The memory of the picture haunted me. Eventually,
as I started contemplating the possibility of writing something out of it, all
the thoughts and associations came crowding into my mind: the cause of the
Cultural Revolution, the absurdities and atrocities demonstrated in those years,
the collective unconscious, the archetypes of the femme fatale in the Orient, the disastrous childhood trauma, the Confucian
discourse at the expense of romantic love… Most of the above are topics avoided,
if not exactly banned, in today’s China.
Naturally, all these converge on the background of a most challenging serial
murder case, with each of the victims wearing a red mandarin dress.
Then I knew I had a new book in the
Inspector Chen series. This time, pulled away from his academic paper on the deconstruction
of love in classical Chinese literature to the investigation, Chen investigates
further, not just into the present-day materialistic society festered with
rampant corruption and social injustice, but into the Cultural Revolution, and into
the long history that led to the disaster.

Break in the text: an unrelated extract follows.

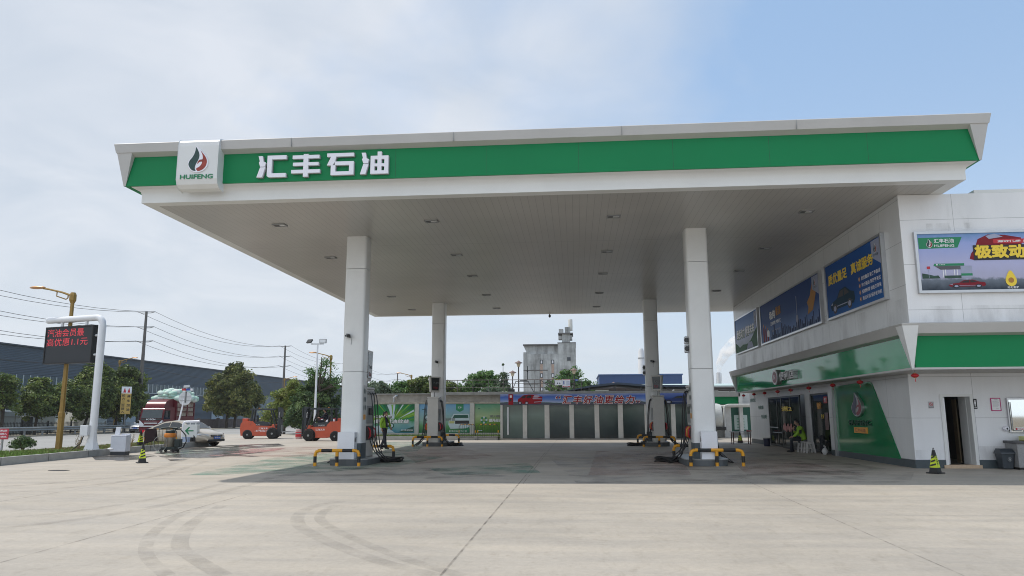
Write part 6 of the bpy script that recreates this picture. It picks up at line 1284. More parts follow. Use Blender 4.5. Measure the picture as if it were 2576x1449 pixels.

And thanks to such a picture, Chen finally
flounders to the conclusion, when he shudders and exclaims, “But for luck, what
has happed to the boy could have happened to me.”
-Qiu Xiaolong
AUTHOR BIOGRAPHY:
Qiu Xiaolong was born in Shanghai, China. He
published prize-winning poetry, translation and criticism in Chinese in the
eighties, and became a member of the Chinese Writers’ Association. In 1988, he
came to the United
States as
a Ford Foundation Fellow, started writing in English, and obtained a Ph.D. in
comparative literature at Washington University. He is the author of Death of a Red
Heroine (2000), A Loyal Character Dancer (2002), When Red Is
Black (2004), A Case of Two Cities (2006), and Red Mandarin Dress (2007) in the critically
acclaimed, award-winning Inspector Chen series; two poetry translations, Treasury of Chinese Love Poems
(2003) and Evoking T'ang (2007); and his own poetry collection, Lines Around China (2003). He lives in St. Louis with his wife and daughter.